## Request
Reproduce the entries in full, with no changes.

## Dataset

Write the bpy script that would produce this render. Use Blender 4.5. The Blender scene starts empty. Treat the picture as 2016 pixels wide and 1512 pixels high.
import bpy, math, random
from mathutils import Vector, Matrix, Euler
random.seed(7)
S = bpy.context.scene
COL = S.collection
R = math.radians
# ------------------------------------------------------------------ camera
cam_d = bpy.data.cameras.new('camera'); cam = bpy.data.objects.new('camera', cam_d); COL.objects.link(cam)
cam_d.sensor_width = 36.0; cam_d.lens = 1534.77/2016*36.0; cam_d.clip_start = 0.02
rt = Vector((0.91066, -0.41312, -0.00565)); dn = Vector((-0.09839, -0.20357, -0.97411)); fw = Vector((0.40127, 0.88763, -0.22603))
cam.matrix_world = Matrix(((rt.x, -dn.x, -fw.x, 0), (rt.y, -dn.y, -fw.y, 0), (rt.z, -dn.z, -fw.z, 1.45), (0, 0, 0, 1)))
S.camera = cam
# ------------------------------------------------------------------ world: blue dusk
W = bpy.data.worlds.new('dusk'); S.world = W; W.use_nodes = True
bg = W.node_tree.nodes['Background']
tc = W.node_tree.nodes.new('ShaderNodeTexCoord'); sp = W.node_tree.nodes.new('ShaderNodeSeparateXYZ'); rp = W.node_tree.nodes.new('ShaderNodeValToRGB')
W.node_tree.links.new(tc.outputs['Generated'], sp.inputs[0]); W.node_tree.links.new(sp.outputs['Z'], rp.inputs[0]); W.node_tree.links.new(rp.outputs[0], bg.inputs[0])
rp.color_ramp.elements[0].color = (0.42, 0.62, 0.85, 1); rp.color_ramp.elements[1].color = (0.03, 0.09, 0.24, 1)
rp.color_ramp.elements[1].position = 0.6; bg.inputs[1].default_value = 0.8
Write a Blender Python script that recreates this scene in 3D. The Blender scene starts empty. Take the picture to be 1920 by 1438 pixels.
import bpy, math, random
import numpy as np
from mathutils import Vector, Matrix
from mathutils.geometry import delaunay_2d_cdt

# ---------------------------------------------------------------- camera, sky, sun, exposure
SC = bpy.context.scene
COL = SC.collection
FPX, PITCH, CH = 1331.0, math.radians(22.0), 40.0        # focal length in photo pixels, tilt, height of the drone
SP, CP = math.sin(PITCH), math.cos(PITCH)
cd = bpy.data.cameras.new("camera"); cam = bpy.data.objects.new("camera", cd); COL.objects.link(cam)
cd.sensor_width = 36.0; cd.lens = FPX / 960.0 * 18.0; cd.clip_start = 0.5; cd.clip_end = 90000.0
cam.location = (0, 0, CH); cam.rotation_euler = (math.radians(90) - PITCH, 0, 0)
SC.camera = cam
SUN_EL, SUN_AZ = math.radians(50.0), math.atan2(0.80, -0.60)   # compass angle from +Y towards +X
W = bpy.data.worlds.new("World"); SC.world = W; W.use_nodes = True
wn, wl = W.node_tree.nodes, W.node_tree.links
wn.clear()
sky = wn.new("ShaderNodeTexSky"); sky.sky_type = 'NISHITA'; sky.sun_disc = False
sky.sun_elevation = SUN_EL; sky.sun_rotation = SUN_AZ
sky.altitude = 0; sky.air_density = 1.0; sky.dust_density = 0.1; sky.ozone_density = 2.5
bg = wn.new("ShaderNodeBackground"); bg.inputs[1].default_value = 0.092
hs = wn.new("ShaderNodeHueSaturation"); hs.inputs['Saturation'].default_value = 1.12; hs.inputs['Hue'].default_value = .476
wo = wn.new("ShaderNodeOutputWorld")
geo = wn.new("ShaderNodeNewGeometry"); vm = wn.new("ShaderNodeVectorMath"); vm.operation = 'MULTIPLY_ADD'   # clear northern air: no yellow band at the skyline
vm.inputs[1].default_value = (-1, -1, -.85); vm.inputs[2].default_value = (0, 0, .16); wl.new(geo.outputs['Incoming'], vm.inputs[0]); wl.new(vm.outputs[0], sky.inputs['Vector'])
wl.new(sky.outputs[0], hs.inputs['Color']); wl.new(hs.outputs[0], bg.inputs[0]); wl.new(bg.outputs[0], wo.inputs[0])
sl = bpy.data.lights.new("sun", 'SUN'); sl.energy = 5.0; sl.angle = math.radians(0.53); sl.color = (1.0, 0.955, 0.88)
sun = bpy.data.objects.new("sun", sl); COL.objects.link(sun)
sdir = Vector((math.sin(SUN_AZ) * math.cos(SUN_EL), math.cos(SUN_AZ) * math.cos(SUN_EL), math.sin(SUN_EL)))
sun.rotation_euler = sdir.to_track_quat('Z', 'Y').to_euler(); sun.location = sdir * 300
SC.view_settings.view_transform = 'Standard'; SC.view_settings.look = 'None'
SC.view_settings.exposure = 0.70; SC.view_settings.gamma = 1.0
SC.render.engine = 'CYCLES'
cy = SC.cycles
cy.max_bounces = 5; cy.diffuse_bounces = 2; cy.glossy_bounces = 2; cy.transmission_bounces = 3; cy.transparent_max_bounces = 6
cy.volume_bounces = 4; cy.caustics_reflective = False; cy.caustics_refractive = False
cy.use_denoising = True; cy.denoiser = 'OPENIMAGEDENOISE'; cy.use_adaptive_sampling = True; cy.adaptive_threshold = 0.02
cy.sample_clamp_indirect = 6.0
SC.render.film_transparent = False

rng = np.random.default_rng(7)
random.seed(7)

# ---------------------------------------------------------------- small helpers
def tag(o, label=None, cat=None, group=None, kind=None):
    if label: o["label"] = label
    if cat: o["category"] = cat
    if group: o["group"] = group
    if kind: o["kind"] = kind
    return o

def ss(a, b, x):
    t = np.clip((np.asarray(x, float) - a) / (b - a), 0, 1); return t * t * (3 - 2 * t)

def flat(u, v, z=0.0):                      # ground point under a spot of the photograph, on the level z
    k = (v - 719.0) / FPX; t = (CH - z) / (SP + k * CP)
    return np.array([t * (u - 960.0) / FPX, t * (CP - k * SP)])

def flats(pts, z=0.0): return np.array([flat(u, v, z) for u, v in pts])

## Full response
Write the bpy script that would produce this render. Use Blender 4.5. The Blender scene starts empty. Treat the picture as 2016 pixels wide and 1512 pixels high.
import bpy, math, random
from mathutils import Vector, Matrix, Euler
random.seed(7)
S = bpy.context.scene
COL = S.collection
R = math.radians
# ------------------------------------------------------------------ camera
cam_d = bpy.data.cameras.new('camera'); cam = bpy.data.objects.new('camera', cam_d); COL.objects.link(cam)
cam_d.sensor_width = 36.0; cam_d.lens = 1534.77/2016*36.0; cam_d.clip_start = 0.02
rt = Vector((0.91066, -0.41312, -0.00565)); dn = Vector((-0.09839, -0.20357, -0.97411)); fw = Vector((0.40127, 0.88763, -0.22603))
cam.matrix_world = Matrix(((rt.x, -dn.x, -fw.x, 0), (rt.y, -dn.y, -fw.y, 0), (rt.z, -dn.z, -fw.z, 1.45), (0, 0, 0, 1)))
S.camera = cam
# ------------------------------------------------------------------ world: blue dusk
W = bpy.data.worlds.new('dusk'); S.world = W; W.use_nodes = True
bg = W.node_tree.nodes['Background']
tc = W.node_tree.nodes.new('ShaderNodeTexCoord'); sp = W.node_tree.nodes.new('ShaderNodeSeparateXYZ'); rp = W.node_tree.nodes.new('ShaderNodeValToRGB')
W.node_tree.links.new(tc.outputs['Generated'], sp.inputs[0]); W.node_tree.links.new(sp.outputs['Z'], rp.inputs[0]); W.node_tree.links.new(rp.outputs[0], bg.inputs[0])
rp.color_ramp.elements[0].color = (0.42, 0.62, 0.85, 1); rp.color_ramp.elements[1].color = (0.03, 0.09, 0.24, 1)
rp.color_ramp.elements[1].position = 0.6; bg.inputs[1].default_value = 0.8
Write a Blender Python script that recreates this scene in 3D. The Blender scene starts empty. Take the picture to be 1920 by 1438 pixels.
import bpy, math, random
import numpy as np
from mathutils import Vector, Matrix
from mathutils.geometry import delaunay_2d_cdt

# ---------------------------------------------------------------- camera, sky, sun, exposure
SC = bpy.context.scene
COL = SC.collection
FPX, PITCH, CH = 1331.0, math.radians(22.0), 40.0        # focal length in photo pixels, tilt, height of the drone
SP, CP = math.sin(PITCH), math.cos(PITCH)
cd = bpy.data.cameras.new("camera"); cam = bpy.data.objects.new("camera", cd); COL.objects.link(cam)
cd.sensor_width = 36.0; cd.lens = FPX / 960.0 * 18.0; cd.clip_start = 0.5; cd.clip_end = 90000.0
cam.location = (0, 0, CH); cam.rotation_euler = (math.radians(90) - PITCH, 0, 0)
SC.camera = cam
SUN_EL, SUN_AZ = math.radians(50.0), math.atan2(0.80, -0.60)   # compass angle from +Y towards +X
W = bpy.data.worlds.new("World"); SC.world = W; W.use_nodes = True
wn, wl = W.node_tree.nodes, W.node_tree.links
wn.clear()
sky = wn.new("ShaderNodeTexSky"); sky.sky_type = 'NISHITA'; sky.sun_disc = False
sky.sun_elevation = SUN_EL; sky.sun_rotation = SUN_AZ
sky.altitude = 0; sky.air_density = 1.0; sky.dust_density = 0.1; sky.ozone_density = 2.5
bg = wn.new("ShaderNodeBackground"); bg.inputs[1].default_value = 0.092
hs = wn.new("ShaderNodeHueSaturation"); hs.inputs['Saturation'].default_value = 1.12; hs.inputs['Hue'].default_value = .476
wo = wn.new("ShaderNodeOutputWorld")
geo = wn.new("ShaderNodeNewGeometry"); vm = wn.new("ShaderNodeVectorMath"); vm.operation = 'MULTIPLY_ADD'   # clear northern air: no yellow band at the skyline
vm.inputs[1].default_value = (-1, -1, -.85); vm.inputs[2].default_value = (0, 0, .16); wl.new(geo.outputs['Incoming'], vm.inputs[0]); wl.new(vm.outputs[0], sky.inputs['Vector'])
wl.new(sky.outputs[0], hs.inputs['Color']); wl.new(hs.outputs[0], bg.inputs[0]); wl.new(bg.outputs[0], wo.inputs[0])
sl = bpy.data.lights.new("sun", 'SUN'); sl.energy = 5.0; sl.angle = math.radians(0.53); sl.color = (1.0, 0.955, 0.88)
sun = bpy.data.objects.new("sun", sl); COL.objects.link(sun)
sdir = Vector((math.sin(SUN_AZ) * math.cos(SUN_EL), math.cos(SUN_AZ) * math.cos(SUN_EL), math.sin(SUN_EL)))
sun.rotation_euler = sdir.to_track_quat('Z', 'Y').to_euler(); sun.location = sdir * 300
SC.view_settings.view_transform = 'Standard'; SC.view_settings.look = 'None'
SC.view_settings.exposure = 0.70; SC.view_settings.gamma = 1.0
SC.render.engine = 'CYCLES'
cy = SC.cycles
cy.max_bounces = 5; cy.diffuse_bounces = 2; cy.glossy_bounces = 2; cy.transmission_bounces = 3; cy.transparent_max_bounces = 6
cy.volume_bounces = 4; cy.caustics_reflective = False; cy.caustics_refractive = False
cy.use_denoising = True; cy.denoiser = 'OPENIMAGEDENOISE'; cy.use_adaptive_sampling = True; cy.adaptive_threshold = 0.02
cy.sample_clamp_indirect = 6.0
SC.render.film_transparent = False

rng = np.random.default_rng(7)
random.seed(7)

# ---------------------------------------------------------------- small helpers
def tag(o, label=None, cat=None, group=None, kind=None):
    if label: o["label"] = label
    if cat: o["category"] = cat
    if group: o["group"] = group
    if kind: o["kind"] = kind
    return o

def ss(a, b, x):
    t = np.clip((np.asarray(x, float) - a) / (b - a), 0, 1); return t * t * (3 - 2 * t)

def flat(u, v, z=0.0):                      # ground point under a spot of the photograph, on the level z
    k = (v - 719.0) / FPX; t = (CH - z) / (SP + k * CP)
    return np.array([t * (u - 960.0) / FPX, t * (CP - k * SP)])

def flats(pts, z=0.0): return np.array([flat(u, v, z) for u, v in pts])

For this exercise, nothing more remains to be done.